Entries from a dataset
— BEGIN —

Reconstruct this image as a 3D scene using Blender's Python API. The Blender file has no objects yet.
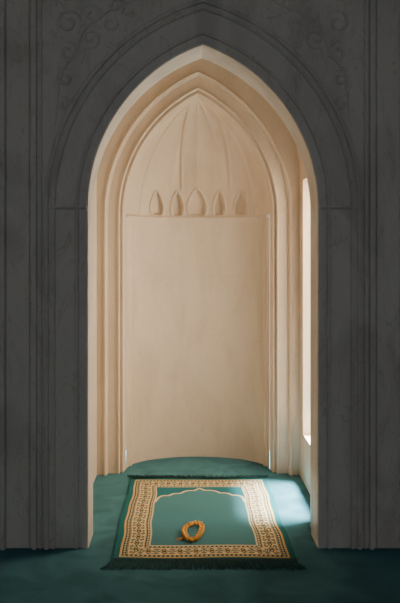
import bpy, math, random
import numpy as np
from mathutils import Vector
random.seed(3)
F=714.0; H=1.305; CX=-0.086; VX=184.0; VY=260.0
Y0=3.235
def P(px,py,D=Y0):
    return ((px-VX)/F*D+CX, H+(VY-py)*D/F)
scene=bpy.context.scene
# ---------------------------------------------------------------- materials
def new_mat(name):
    m=bpy.data.materials.new(name); m.use_nodes=True
    nt=m.node_tree; return m,nt,nt.nodes["Principled BSDF"]
def marble(name,col,vein,rough=.55,scale=1.0,joints=False,vs=.6,vc=(.86,.84,.83)):
    m,nt,b=new_mat(name); N=nt.nodes; L=nt.links
    tc=N.new("ShaderNodeTexCoord")
    mp=N.new("ShaderNodeMapping"); mp.inputs["Scale"].default_value=(2.2*scale,2.2*scale,.8*scale)
    L.new(tc.outputs["Object"],mp.inputs["Vector"])
    n=N.new("ShaderNodeTexNoise"); n.inputs["Scale"].default_value=2.0; n.inputs["Detail"].default_value=8; n.inputs["Distortion"].default_value=1.2
    L.new(mp.outputs[0],n.inputs["Vector"])
    r=N.new("ShaderNodeValToRGB"); e=r.color_ramp.elements
    e[0].position=.38; e[0].color=(*vein,1); e[1].position=.56; e[1].color=(*col,1)
    L.new(n.outputs["Fac"],r.inputs["Fac"])
    n3=N.new("ShaderNodeTexNoise"); n3.inputs["Scale"].default_value=3; n3.inputs["Detail"].default_value=4; n3.inputs["Distortion"].default_value=2.5
    L.new(mp.outputs[0],n3.inputs["Vector"])
    r3=N.new("ShaderNodeValToRGB"); q=r3.color_ramp.elements
    q[0].position=.488; q[0].color=(1,1,1,1); q[1].position=.512; q[1].color=(1,1,1,1)
    k=q.new(.5); k.color=(*vc,1)
    L.new(n3.outputs["Fac"],r3.inputs["Fac"])
    mx=N.new("ShaderNodeMix"); mx.data_type='RGBA'; mx.blend_type='MULTIPLY'; mx.inputs[0].default_value=vs
    L.new(r.outputs[0],mx.inputs[6]); L.new(r3.outputs[0],mx.inputs[7])
    L.new(mx.outputs[2],b.inputs["Base Color"])
    n2=N.new("ShaderNodeTexNoise"); n2.inputs["Scale"].default_value=60; n2.inputs["Detail"].default_value=6
    L.new(tc.outputs["Object"],n2.inputs["Vector"])
    bp=N.new("ShaderNodeBump"); bp.inputs["Strength"].default_value=.12; bp.inputs["Distance"].default_value=.01
    L.new(n2.outputs["Fac"],bp.inputs["Height"])
    last=bp
    if joints:
        sp=N.new("ShaderNodeSeparateXYZ"); L.new(tc.outputs["Object"],sp.inputs[0])
        cb=N.new("ShaderNodeCombineXYZ"); L.new(sp.outputs[0],cb.inputs[0]); L.new(sp.outputs[2],cb.inputs[1])
        br=N.new("ShaderNodeTexBrick"); br.inputs["Scale"].default_value=1.0
        br.inputs["Brick Width"].default_value=.42; br.inputs["Row Height"].default_value=.40; br.inputs["Mortar Size"].default_value=.002; br.inputs["Mortar Smooth"].default_value=.5
        L.new(cb.outputs[0],br.inputs["Vector"])
        b2=N.new("ShaderNodeBump"); b2.invert=True; b2.inputs["Strength"].default_value=.5; b2.inputs["Distance"].default_value=.004
        L.new(br.outputs["Fac"],b2.inputs["Height"]); L.new(bp.outputs[0],b2.inputs["Normal"]); last=b2
    L.new(last.outputs[0],b.inputs["Normal"])
    b.inputs["Roughness"].default_value=rough
    return m
M_front=marble("marble_front",(.63,.605,.575),(.52,.495,.47),vs=.9,vc=(.78,.75,.73))
M_niche=marble("marble_niche",(.71,.60,.48),(.65,.54,.425),joints=True)
M_ceil=marble("plaster",(.5,.48,.45),(.47,.45,.42))

def carpet_mat():
    m,nt,b=new_mat("carpet_teal"); N=nt.nodes; L=nt.links
    tc=N.new("ShaderNodeTexCoord")
    n=N.new("ShaderNodeTexNoise"); n.inputs["Scale"].default_value=5; n.inputs["Detail"].default_value=5; n.inputs["Distortion"].default_value=.8
    L.new(tc.outputs["Object"],n.inputs["Vector"])
    r=N.new("ShaderNodeValToRGB"); e=r.color_ramp.elements
    e[0].position=.35; e[0].color=(.026,.112,.152,1); e[1].position=.68; e[1].color=(.06,.21,.265,1)
    L.new(n.outputs["Fac"],r.inputs["Fac"]); L.new(r.outputs[0],b.inputs["Base Color"])
    n2=N.new("ShaderNodeTexNoise"); n2.inputs["Scale"].default_value=350; n2.inputs["Detail"].default_value=3
    L.new(tc.outputs["Object"],n2.inputs["Vector"])
    bp=N.new("ShaderNodeBump"); bp.inputs["Strength"].default_value=.6; bp.inputs["Distance"].default_value=.006
    L.new(n2.outputs["Fac"],bp.inputs["Height"]); L.new(bp.outputs[0],b.inputs["Normal"])
    b.inputs["Roughness"].default_value=.95; b.inputs["Specular IOR Level"].default_value=.1
    b.inputs["Sheen Weight"].default_value=.25; b.inputs["Sheen Roughness"].default_value=.5; b.inputs["Sheen Tint"].default_value=(.4,.8,.9,1)
    return m
M_carpet=carpet_mat()
def simple(name,col,rough=.6,metal=0,var=.15,scale=40):
    m,nt,b=new_mat(name); N=nt.nodes; L=nt.links
    tc=N.new("ShaderNodeTexCoord"); n=N.new("ShaderNodeTexNoise"); n.inputs["Scale"].default_value=scale
    L.new(tc.outputs["Object"],n.inputs["Vector"])
    r=N.new("ShaderNodeValToRGB"); e=r.color_ramp.elements
    e[0].position=.3; e[0].color=(*[c*(1-var) for c in col],1); e[1].position=.7; e[1].color=(*[min(1,c*(1+var)) for c in col],1)
    L.new(n.outputs["Fac"],r.inputs["Fac"]); L.new(r.outputs[0],b.inputs["Base Color"])
    b.inputs["Roughness"].default_value=rough; b.inputs["Metallic"].default_value=metal
    return m
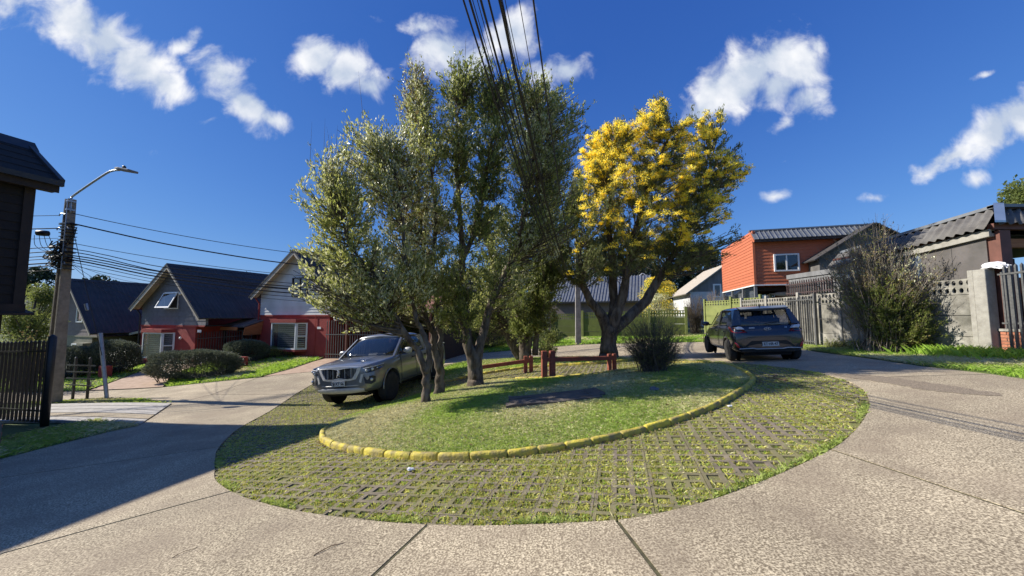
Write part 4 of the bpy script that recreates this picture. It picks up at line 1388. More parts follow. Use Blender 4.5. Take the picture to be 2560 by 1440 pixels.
def panel_wall(name, label, pts, hgt, mw, mp, lat=.42, npan=3, th=.045, post=(.12, .14), proud=.03, cols=11):
    t = thing(name, (pts[0][0], pts[0][1], 0), 0, label, 'wall')
    me_cache = {}
    for i, p in enumerate(pts):
        ang = math.atan2(pts[min(i + 1, len(pts) - 1)][1] - pts[max(0, i - 1)][1], pts[min(i + 1, len(pts) - 1)][0] - pts[max(0, i - 1)][0])
        z = H(*p)
        put('post', MB().box((0, 0, (hgt + .13) / 2 - .1), (post[0], post[1], hgt + .33)).mesh('post', mp), t, loc=(p[0] - pts[0][0], p[1] - pts[0][1], z), rz=ang, bevel=.012)
    for a, b in zip(pts[:-1], pts[1:]):
        L = math.hypot(b[0] - a[0], b[1] - a[1])
        ang = math.atan2(b[1] - a[1], b[0] - a[0])
        z = min(H(*a), H(*b))
        ph = (hgt - lat) / npan
        ux, uy = math.cos(ang), math.sin(ang)
        for k in range(npan):
            key = ('p', round(L, 2))
            mb = MB().b2((0, -th / 2, 0), (L - .01, th / 2, ph - .012))
            if key not in me_cache:
                me_cache[key] = mb.mesh('panel', mw)
            put('panel', me_cache[key], t, loc=(a[0] - pts[0][0] + rng.normal(0, .003), a[1] - pts[0][1] + rng.normal(0, .003), z + k * ph), rz=ang, bevel=.006)
        put('panel', MB().b2((0, -th / 2, -.5), (L, th / 2, -.008)).mesh('panel', mw), t, loc=(a[0] - pts[0][0], a[1] - pts[0][1], z), rz=ang)
        key = ('l', round(L, 2))
        if key not in me_cache:
            me_cache[key] = lattice_mesh(L - .01, lat, cols, 2, th, mw)
        put('lattice_panel', me_cache[key], t, loc=(a[0] - pts[0][0] + uy * th / 2, a[1] - pts[0][1] - ux * th / 2, z + hgt - lat), rz=ang)
    return t


panel_wall('concrete_wall', 'weathered grey concrete panel wall with pierced top course along the right verge', [(11.70, 9.40), (11.72, 11.35), (11.74, 13.3), (11.76, 15.25), (11.78, 17.2), (11.8, 19.1)], 2.02, M['cast_wall'], M['cast_post'], lat=.40, cols=12)
gu = Vector((7.55, -3.0)).normalized()
gpts = [(2.9 + gu.x * 2.2 * k, 27.0 + gu.y * 2.2 * k) for k in range(5)]
panel_wall('green_wall', 'olive green panel wall with lighter posts across the far end', gpts, 1.75, M['green_wall'], M['green_post'], lat=.42, cols=14, post=(.16, .18))
panel_wall('green_return_wall', 'lighter green panel wall turning the corner below the orange-red house', [(12.1, 23.35), (12.6, 21.4), (13.1, 19.6)], 2.15, M['green_post'], M['green_post'], lat=.0001 + .3, cols=10)
# big end column of the grey wall with a white plastic bag on it
ec = thing('end_column', (11.72, 9.20, H(11.7, 9.2)), 0, 'thick concrete end column with a white bag lying on its top', 'column')
part('shaft', MB().b2((-.11, -.12, -.3), (.14, .13, 2.14)), M['cast_post'], ec, bevel=.015)
bgm = bpy.data.meshes.new('bag')
bm = bmesh.new()
bmesh.ops.create_icosphere(bm, subdivisions=3, radius=1)
for v in bm.verts:
    n = math.sin(v.co.x * 7 + v.co.y * 5) * .10 + math.sin(v.co.y * 11 + v.co.z * 9) * .07
    v.co = Vector((v.co.x * .15 * (1 + n * 2), v.co.y * .27 * (1 + n * 2), max(-.35, v.co.z) * .11 * (1 + n) - (.10 * max(0, -v.co.y - .3))))
bm.to_mesh(bgm)
bm.free()
bgm.materials.append(M['plastic_bag'])
bag = put('plastic_bag', bgm, None, loc=(11.80, 9.02, H(11.7, 9.2) + 2.20), rz=R(-20), label='crumpled white plastic bag on top of the concrete end column', cat='bag')

# grey iron gate leaf folded against the wall
bar_fence('iron_gate', 'grey iron gate leaf folded back against the concrete wall behind the hatchback', 'gate', (11.95, 17.6), (11.55, 14.2), 26, 1.95, M['grey_iron'], .035, (.06, .93), base=.08, th_post=.09)
# brown bars with a grey cap board standing on the wall
zt = H(11.76, 15) + 2.02
bar_fence('wall_top_bars', 'rusty brown bars standing on top of the concrete wall', 'fence', (11.83, 16.0), (11.83, 13.65), 20, .60, M['rust_iron'], .03, (.15, .75), z0=zt + .02, z1=zt + .04, tip=.03)
cb = thing('wall_top_boards', (11.95, 16.0, zt), R(-90), 'grey vertical boards under a grey cap behind the rusty bars', 'fence')
for i in range(12):
    part('board', MB().b2((i * .2 + .004, 0, .05), (i * .2 + .192, .02, .74)), M['grey_plank'], cb)
part('cap_board', MB().b2((-.05, -.05, .74), (2.45, .08, .92)), M['grey_plank'], cb)
# translucent sheets above the wall
sh_ = thing('sheet_screen', (11.86, 13.55, 2.55), R(-90), 'blue-grey translucent sheets fixed above the concrete wall beside the shrub', 'screen')
for i in range(3):
    mb = MB()
    k = 10
    for j in range(k):
        x0, x1 = i * .95 + j * .095, i * .95 + (j + 1) * .095
        y0, y1 = .012 * math.cos(j * math.pi), .012 * math.cos((j + 1) * math.pi)
        mb.add([(x0, y0, -.05), (x1, y1, -.05), (x1, y1, 1.10), (x0, y0, 1.10)], [(0, 1, 2, 3)])
    part('clear_sheet', mb, M['poly_sheet'], sh_)
for i in range(2):
    part('smoky_sheet', MB().b2((2.87 + i * .75, .0, -.05), (2.87 + i * .75 + .74, .012, 1.15)), M['smoky_sheet'], sh_)
part('top_rail', MB().b2((-.05, -.02, 1.10), (4.5, .05, 1.17)), M['brown_post'], sh_)

# carport with cement roof at the right edge
ck = thing('corner_carport', (11.72, 9.0, H(11.7, 9.0)), 0, 'brown timber carport with wavy grey cement roof at the right edge', 'carport')
zb = 3.12
part('beam', MB().prism([(.05, .05, zb - .18), (.05, 4.6, zb - .60), (.05, 4.6, zb - .40), (.05, .05, zb)], (.15, 0, 0)), M['cast_post'], ck)
part('beam', MB().b2((.1, -.02, zb - .02), (5, .12, zb + .13)), M['brown_post'], ck)
part('cross_beam', MB().b2((.25, .25, zb - .42), (5, .40, zb - .20)), M['wood_orange'], ck)
part('post', MB().b2((.18, -.05, -.4), (.44, .21, zb - .05)), M['brown_post'], ck)
part('back_screen', MB().b2((1.6, 4.0, 0), (6, 4.1, 3.0)), M['dark_room'], ck)
part('ceiling', MB().b2((.3, .4, zb - .1), (6, 4.4, zb - .06)), M['dark_brown'], ck)
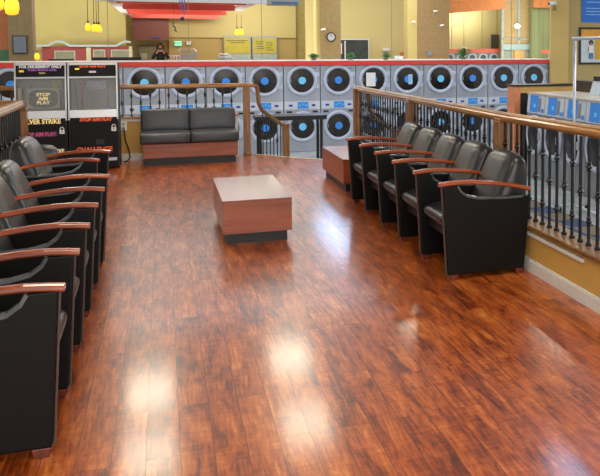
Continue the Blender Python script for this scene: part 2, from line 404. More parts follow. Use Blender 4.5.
def add_arm(t, y):
    p = arm_panel(y).build('arm_panel', M['panel'], t, bevel=.008)
    # rolled glossy lip inside the arm opening and piping along the front edge
    MB().sweep([(.553, y, .652), (.53, y, .612), (.482, y, .578), (.40, y, .560), (.2, y, .550), (.06, y, .553)], [(-.029, -.008), (-.022, .006), (.0, .010), (.022, .006), (.029, -.008)], up=Vector((0, 0, 1))).build('piping', M['lip'], p)
    MB().sweep([(.631, y, .04), (.667, y, .655)], [(-.012, -.003), (.012, -.003), (.012, .003), (-.012, .003)], up=Vector((1, 0, 0))).build('front_edge', M['edge'], p)
    MB().sweep([(.685, y, .662), (.62, y, .669), (.54, y, .674), (.44, y, .672), (.32, y, .661), (.18, y, .640), (.06, y, .614), (0, y, .598)],
               [(-.030, -.006), (-.024, .010), (-.010, .015), (.010, .015), (.024, .010), (.030, -.006), (.022, -.014), (-.022, -.014)]).build('armrest', M['armwood'], t, smooth=False, bevel=.003)
    for x in (.59, .085):
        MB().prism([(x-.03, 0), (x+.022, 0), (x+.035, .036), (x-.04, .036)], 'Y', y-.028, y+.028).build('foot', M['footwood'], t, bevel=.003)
def make_chair(label, ys=(-1,), group=None):
    t = thing('armchair', label, 'chair', group=group)
    b = backrest_mb(PW-.07).build('backrest', M['leather'], t, subsurf=1)
    MB().box(.06, -PW/2+.03, .20, .10, PW/2-.03, .50).build('back_panel', M['panel'], t)
    seat_mb(PW-.055).build('seat', M['leather'], t, subsurf=1)
    MB().box(.10, -PW/2+.03, .27, .585, PW/2-.03, .335).build('seat_frame', M['panel'], t)
    for s in ys: add_arm(t, s*PW/2)
    return t
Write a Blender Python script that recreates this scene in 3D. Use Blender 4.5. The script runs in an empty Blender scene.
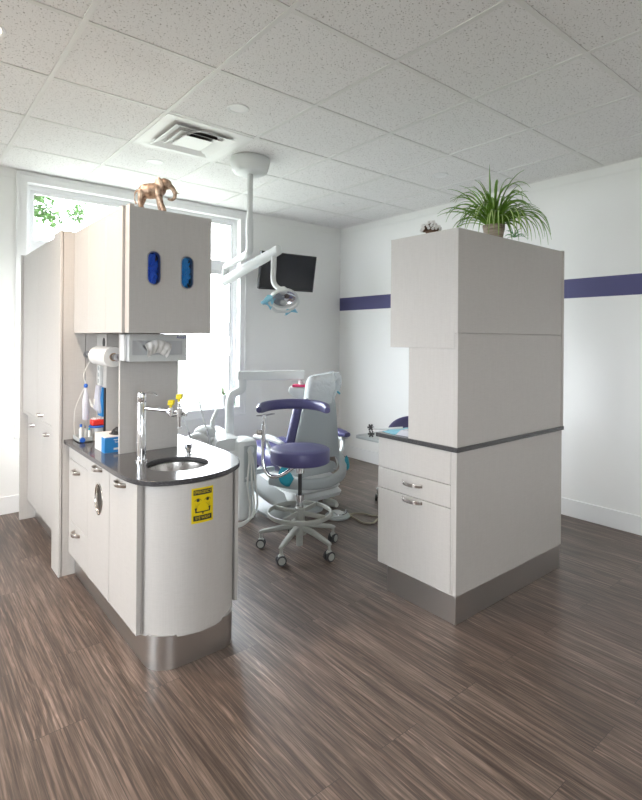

— END —

◆ The problem:
Look through the records and gather every line containing "recreates".

◆ Answer to this exercise:
Write part 4 of the bpy script that recreates this picture. It picks up at line 1388. More parts follow. Use Blender 4.5. Take the picture to be 2560 by 1440 pixels.
Write a Blender Python script that recreates this scene in 3D. Use Blender 4.5. The script runs in an empty Blender scene.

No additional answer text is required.